Menghilangnya mumi dan penyakit misterius para ilmuwan itu saja sudah membuat Tintin dan polisi kebingungan, namun ketika Profesor Lakmus diculik dan jejaknya tak kunjung ditemukan, Tintin dan Kapten Haddock pun dihadapkan pada sebuah petualangan eksotis nan penuh bahaya ke Amerika Selatan.

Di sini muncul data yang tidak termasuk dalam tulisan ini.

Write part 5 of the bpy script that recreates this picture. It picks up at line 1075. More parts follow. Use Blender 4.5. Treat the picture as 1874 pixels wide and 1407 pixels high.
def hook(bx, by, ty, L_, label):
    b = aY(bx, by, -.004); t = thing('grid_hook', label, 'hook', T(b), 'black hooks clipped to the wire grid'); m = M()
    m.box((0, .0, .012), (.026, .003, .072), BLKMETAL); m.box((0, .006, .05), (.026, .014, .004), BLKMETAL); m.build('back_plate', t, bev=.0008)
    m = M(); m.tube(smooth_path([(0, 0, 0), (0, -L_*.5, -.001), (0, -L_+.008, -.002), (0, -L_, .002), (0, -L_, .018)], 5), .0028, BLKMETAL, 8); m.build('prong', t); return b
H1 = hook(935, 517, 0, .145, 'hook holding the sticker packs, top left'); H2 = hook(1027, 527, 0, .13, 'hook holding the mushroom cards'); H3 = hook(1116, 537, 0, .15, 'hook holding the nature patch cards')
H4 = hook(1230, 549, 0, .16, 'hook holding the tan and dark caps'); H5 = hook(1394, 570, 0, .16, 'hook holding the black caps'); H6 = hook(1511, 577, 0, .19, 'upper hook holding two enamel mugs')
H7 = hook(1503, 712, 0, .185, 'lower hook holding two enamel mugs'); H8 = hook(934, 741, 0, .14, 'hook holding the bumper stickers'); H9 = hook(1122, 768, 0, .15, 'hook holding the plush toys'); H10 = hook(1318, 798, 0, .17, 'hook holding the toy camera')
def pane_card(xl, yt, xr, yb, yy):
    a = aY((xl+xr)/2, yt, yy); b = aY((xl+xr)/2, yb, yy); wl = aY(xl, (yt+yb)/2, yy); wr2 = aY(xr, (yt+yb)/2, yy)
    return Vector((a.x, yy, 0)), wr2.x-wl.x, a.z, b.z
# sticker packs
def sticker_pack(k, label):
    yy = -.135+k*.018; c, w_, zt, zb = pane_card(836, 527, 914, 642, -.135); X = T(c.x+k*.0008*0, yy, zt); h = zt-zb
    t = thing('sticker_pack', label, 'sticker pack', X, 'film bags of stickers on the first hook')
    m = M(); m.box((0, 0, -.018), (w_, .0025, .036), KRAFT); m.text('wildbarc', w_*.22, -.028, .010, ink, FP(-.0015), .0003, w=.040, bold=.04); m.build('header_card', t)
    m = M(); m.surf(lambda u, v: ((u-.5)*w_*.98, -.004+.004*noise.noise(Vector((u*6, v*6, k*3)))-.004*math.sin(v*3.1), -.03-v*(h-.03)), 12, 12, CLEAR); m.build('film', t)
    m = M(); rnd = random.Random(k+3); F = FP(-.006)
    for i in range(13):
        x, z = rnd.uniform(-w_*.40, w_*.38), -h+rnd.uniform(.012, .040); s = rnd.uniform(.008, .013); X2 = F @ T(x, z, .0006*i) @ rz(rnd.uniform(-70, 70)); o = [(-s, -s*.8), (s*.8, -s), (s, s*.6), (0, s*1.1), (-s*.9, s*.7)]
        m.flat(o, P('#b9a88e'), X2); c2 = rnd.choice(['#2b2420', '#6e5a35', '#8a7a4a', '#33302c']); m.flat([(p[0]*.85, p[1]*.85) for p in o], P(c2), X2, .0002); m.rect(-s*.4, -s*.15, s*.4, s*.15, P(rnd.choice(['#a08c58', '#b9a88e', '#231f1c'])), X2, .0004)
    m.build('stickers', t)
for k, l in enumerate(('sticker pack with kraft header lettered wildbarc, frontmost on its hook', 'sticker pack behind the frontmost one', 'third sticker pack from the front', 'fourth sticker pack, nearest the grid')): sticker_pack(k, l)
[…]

Kali ini aku membaca Tintin dengan tekad untuk lebih memperhatikan sisi grafisnya, alih-alih membaca ceritanya—yang jelas sudah hafal luar kepala :). Tiga hal yang membuatku selalu mencintai Tintin—selain seru bin jenaka ceritanya—adalah kemampuan Hergé menggambar dengan sangat detail, sangat memperhatikan keindahan, dan keberanian menggunakan warna-warna cerah. Pada awal Tujuh Bola Kristal ini saja, kita sudah disuguhi pemandangan indah di Stasiun Moulinsart ketika Tintin turun dari kereta api. Kita seolah terbawa pada suasana khas Belgia di musim panas yang cerah. Selain warna-warni pakaian orang yang berlalu-lalang di stasiun, juga ada pohon peach blossom yang bunga warna pink-nya sedang bermekaran, yang langsung memanjakan mata.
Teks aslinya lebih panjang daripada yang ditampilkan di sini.